MLB owners counter players’ union’s proposal with salary cap for first time since 1994-95 strike
Major League Baseball’s owners have submitted a proposal to install a $245.3 million salary cap – the first such management offer in collective bargaining since the 1994-95 players’ strike – as both sides exchange opening positions ahead of the current agreement’s Dec. 2 expiration. The proposal also sets a payroll floor of $171.2 million and includes a 50-50 split of centralized local media revenue equally distributed across all 30 clubs, replacing the existing revenue-sharing system.

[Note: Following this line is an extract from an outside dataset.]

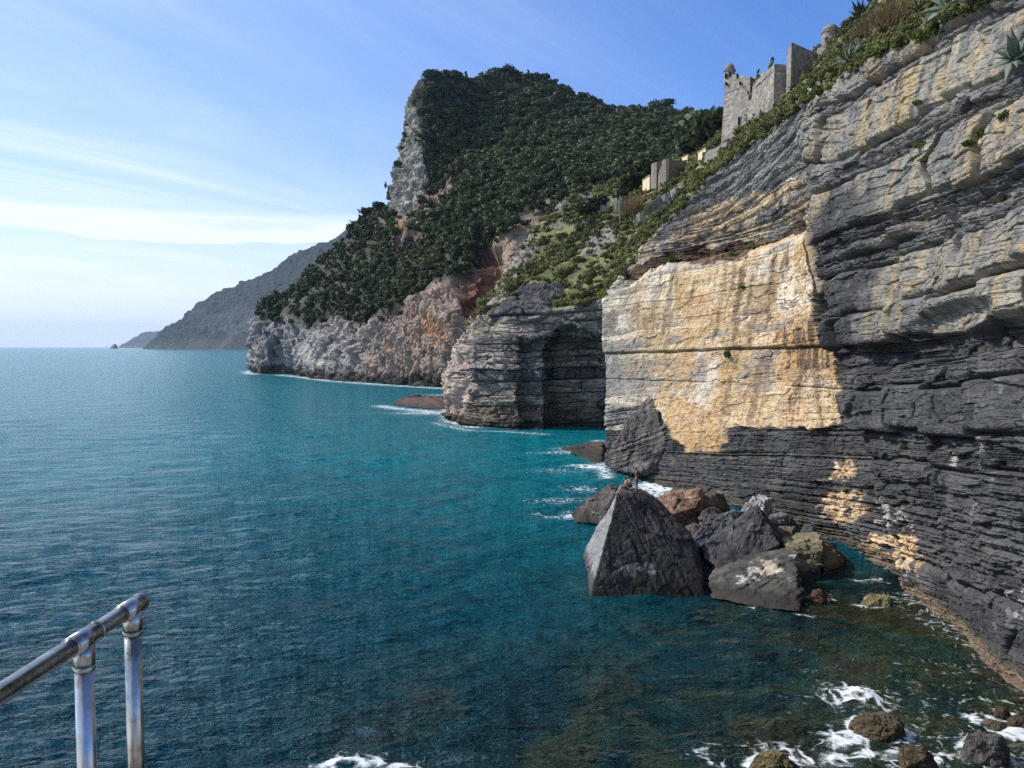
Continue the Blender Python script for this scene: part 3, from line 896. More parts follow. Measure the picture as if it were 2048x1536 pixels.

The owners’ counterproposal follows the MLB Players’ Association’s own opening bid, which focused on penalizing low-spending franchises through what it described as a “competitive-integrity tax” and called for raising the luxury-tax threshold from its current level to $300 million. The union simultaneously sought to increase the minimum player salary from $780,000 to $1.5 million. MLBPA executive Bruce Meyer responded sharply to the cap proposal, stating that owners were seeking to control costs and maximize franchise values at players’ expense, and reiterated the union’s longstanding position that salary caps harm players at every level and do not benefit fans through lower ticket prices or reduced tanking.
Several high-payroll clubs – including the Los Angeles Dodgers, New York Mets, New York Yankees, Philadelphia Phillies, and Toronto Blue Jays – would currently exceed the proposed cap, while franchises such as the Miami Marlins, Tampa Bay Rays, Cleveland Guardians, and Chicago White Sox would need to raise payrolls to meet the floor. Owners acknowledged a phase-in schedule would be negotiated to give top-spending clubs time to comply. The proposal is structured to run seven years and preserves guaranteed contracts, with an escrow system to be established jointly with the union.
The last MLB work stoppage concluded in March 2022 after a 99-day lockout, with both sides reaching agreement before the season was significantly disrupted. Formal negotiations are expected to intensify once the 2026 season concludes, with the Dec. 2 deadline providing the hard boundary for a new deal. The gap between the two sides on the cap question alone – the union has said it will never accept one – signals a prolonged and contentious bargaining process ahead.